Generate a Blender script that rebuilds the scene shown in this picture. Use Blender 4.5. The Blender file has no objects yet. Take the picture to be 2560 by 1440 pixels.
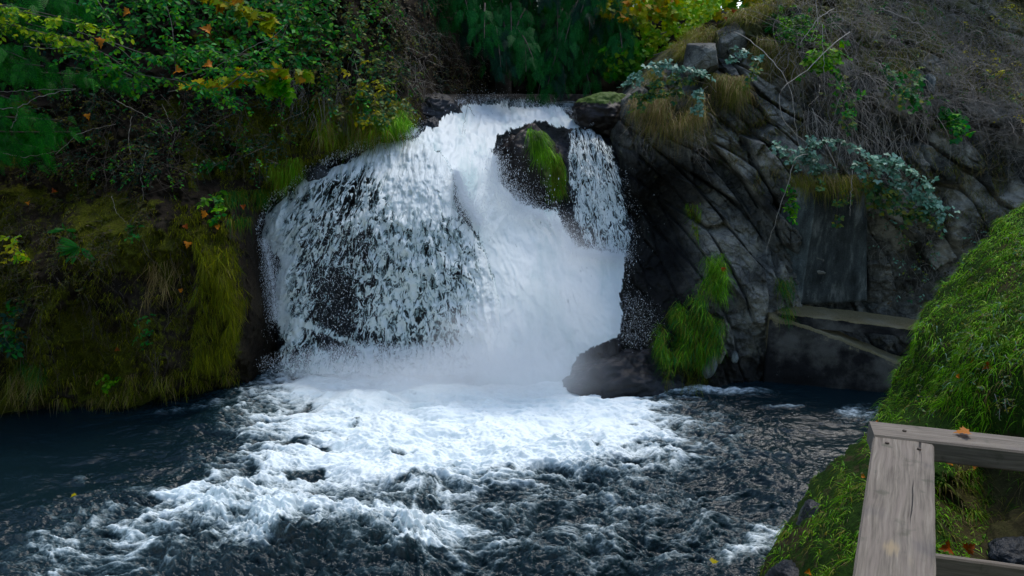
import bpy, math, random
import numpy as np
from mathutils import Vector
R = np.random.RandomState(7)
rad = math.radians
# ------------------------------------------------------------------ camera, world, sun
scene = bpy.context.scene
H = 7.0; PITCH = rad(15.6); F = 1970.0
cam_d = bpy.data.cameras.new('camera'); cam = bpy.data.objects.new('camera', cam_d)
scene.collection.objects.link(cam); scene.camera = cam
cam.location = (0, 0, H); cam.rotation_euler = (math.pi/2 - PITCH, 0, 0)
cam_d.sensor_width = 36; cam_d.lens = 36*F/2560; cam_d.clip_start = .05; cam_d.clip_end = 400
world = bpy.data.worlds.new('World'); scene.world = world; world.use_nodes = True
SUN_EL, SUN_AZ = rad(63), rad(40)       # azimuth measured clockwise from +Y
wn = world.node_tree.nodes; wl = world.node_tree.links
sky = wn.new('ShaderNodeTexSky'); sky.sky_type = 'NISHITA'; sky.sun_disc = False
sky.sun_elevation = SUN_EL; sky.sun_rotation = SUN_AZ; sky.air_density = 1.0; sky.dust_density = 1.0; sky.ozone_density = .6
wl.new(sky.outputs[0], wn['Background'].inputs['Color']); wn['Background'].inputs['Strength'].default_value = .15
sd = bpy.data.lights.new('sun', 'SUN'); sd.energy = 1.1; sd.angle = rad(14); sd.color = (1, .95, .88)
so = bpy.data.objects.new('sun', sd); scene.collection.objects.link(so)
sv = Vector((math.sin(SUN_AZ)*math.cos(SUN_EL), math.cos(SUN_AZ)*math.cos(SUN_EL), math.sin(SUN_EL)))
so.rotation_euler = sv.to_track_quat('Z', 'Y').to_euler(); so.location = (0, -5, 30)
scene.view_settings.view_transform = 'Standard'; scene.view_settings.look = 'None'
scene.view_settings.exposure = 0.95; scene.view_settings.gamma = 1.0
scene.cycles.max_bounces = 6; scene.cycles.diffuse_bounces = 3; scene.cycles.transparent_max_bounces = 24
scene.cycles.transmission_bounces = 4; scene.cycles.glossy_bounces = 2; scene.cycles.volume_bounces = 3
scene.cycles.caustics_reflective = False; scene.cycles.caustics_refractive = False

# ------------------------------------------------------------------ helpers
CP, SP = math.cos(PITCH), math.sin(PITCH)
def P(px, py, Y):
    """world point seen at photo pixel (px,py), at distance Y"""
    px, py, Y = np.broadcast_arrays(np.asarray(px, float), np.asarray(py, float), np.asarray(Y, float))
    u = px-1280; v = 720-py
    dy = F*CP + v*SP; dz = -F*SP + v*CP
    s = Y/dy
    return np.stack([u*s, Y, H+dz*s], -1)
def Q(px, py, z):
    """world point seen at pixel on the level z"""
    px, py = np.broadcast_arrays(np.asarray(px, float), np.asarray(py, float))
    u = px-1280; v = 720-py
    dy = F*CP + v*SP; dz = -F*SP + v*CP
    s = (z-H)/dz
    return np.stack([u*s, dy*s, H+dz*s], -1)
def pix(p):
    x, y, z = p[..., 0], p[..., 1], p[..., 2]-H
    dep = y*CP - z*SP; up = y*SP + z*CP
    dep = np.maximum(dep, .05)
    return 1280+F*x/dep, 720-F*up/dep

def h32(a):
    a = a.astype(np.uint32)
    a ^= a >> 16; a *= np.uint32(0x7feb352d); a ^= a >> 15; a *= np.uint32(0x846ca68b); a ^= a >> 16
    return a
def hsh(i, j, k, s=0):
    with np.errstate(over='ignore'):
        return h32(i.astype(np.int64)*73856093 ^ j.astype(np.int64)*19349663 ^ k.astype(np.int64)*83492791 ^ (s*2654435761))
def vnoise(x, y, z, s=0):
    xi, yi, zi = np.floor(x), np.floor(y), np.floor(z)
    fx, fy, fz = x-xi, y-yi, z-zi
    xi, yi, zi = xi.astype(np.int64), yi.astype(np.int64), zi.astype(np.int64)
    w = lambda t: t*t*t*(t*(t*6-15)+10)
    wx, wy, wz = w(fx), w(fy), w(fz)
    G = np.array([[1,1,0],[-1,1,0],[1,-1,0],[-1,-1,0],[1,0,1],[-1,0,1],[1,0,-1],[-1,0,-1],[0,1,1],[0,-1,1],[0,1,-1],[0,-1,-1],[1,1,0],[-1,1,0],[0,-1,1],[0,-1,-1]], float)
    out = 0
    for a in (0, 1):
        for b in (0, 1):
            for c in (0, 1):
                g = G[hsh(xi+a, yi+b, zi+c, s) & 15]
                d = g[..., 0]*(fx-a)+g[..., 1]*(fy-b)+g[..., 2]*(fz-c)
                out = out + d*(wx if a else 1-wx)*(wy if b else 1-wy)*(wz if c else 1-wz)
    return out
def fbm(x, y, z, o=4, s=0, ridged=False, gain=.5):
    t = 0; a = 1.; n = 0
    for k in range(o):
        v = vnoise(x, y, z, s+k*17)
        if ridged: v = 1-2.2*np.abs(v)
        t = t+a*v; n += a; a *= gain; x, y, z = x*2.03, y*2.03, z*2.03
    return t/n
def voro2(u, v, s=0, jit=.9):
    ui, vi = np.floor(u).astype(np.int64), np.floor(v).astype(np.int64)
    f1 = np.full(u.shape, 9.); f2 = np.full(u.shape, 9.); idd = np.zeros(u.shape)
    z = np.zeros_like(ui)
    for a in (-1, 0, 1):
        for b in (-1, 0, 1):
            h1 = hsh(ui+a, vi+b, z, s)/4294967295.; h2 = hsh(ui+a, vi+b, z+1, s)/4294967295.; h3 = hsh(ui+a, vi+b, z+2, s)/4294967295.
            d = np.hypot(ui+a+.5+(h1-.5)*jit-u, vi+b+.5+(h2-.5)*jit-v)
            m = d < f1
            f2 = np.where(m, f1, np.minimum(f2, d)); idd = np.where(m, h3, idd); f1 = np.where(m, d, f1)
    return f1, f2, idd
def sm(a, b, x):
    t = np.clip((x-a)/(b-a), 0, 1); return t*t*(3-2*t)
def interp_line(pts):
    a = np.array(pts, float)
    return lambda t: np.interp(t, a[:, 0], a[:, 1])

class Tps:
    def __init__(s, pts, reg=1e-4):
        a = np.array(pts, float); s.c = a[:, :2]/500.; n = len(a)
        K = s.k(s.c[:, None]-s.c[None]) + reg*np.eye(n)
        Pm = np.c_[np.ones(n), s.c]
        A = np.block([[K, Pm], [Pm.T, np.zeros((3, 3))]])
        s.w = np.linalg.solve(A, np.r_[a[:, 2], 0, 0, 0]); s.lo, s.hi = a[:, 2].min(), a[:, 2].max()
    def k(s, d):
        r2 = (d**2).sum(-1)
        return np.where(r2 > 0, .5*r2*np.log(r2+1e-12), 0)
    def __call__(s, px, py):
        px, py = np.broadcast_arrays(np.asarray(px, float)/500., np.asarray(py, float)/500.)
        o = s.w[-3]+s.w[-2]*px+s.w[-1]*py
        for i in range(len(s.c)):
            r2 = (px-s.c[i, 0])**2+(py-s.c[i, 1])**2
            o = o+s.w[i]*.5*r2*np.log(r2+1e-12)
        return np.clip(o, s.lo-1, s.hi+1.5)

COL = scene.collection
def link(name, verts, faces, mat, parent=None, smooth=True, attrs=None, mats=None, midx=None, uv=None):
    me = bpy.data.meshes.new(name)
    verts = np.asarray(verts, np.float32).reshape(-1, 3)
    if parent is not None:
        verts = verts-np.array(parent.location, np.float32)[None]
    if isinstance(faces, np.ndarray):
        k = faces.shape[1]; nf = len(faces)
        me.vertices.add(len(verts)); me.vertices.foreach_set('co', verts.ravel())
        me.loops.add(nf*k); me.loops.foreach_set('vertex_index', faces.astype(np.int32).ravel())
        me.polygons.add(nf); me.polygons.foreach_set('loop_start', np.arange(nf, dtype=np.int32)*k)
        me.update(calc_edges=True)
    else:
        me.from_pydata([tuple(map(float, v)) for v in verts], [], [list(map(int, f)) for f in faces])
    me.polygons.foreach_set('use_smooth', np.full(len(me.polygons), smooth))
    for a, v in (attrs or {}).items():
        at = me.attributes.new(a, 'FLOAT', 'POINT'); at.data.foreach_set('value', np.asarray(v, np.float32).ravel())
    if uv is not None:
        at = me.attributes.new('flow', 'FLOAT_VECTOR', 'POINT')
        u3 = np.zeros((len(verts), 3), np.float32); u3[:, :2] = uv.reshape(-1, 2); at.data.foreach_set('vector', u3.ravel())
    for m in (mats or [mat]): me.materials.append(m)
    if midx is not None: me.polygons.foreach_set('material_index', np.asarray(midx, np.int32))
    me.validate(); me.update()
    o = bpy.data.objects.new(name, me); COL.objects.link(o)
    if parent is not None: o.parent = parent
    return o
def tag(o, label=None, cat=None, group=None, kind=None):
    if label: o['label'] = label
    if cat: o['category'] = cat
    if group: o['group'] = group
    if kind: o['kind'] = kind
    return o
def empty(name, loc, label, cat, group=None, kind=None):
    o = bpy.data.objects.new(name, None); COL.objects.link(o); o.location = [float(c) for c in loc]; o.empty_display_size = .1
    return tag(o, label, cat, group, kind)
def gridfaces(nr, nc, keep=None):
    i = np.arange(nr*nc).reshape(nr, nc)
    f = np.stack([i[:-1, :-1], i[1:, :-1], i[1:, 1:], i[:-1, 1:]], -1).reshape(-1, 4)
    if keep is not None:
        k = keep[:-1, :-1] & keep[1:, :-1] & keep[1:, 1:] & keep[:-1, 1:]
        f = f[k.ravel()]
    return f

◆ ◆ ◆

### AIM
Review the preceding data and report every line that includes the string "objects".

### SOLVED PROBLEM
Generate a Blender script that rebuilds the scene shown in this picture. Use Blender 4.5. The Blender file has no objects yet. Take the picture to be 2560 by 1440 pixels.
cam_d = bpy.data.cameras.new('camera'); cam = bpy.data.objects.new('camera', cam_d)
scene.collection.objects.link(cam); scene.camera = cam
so = bpy.data.objects.new('sun', sd); scene.collection.objects.link(so)
    o = bpy.data.objects.new(name, me); COL.objects.link(o)
    o = bpy.data.objects.new(name, None); COL.objects.link(o); o.location = [float(c) for c in loc]; o.empty_display_size = .1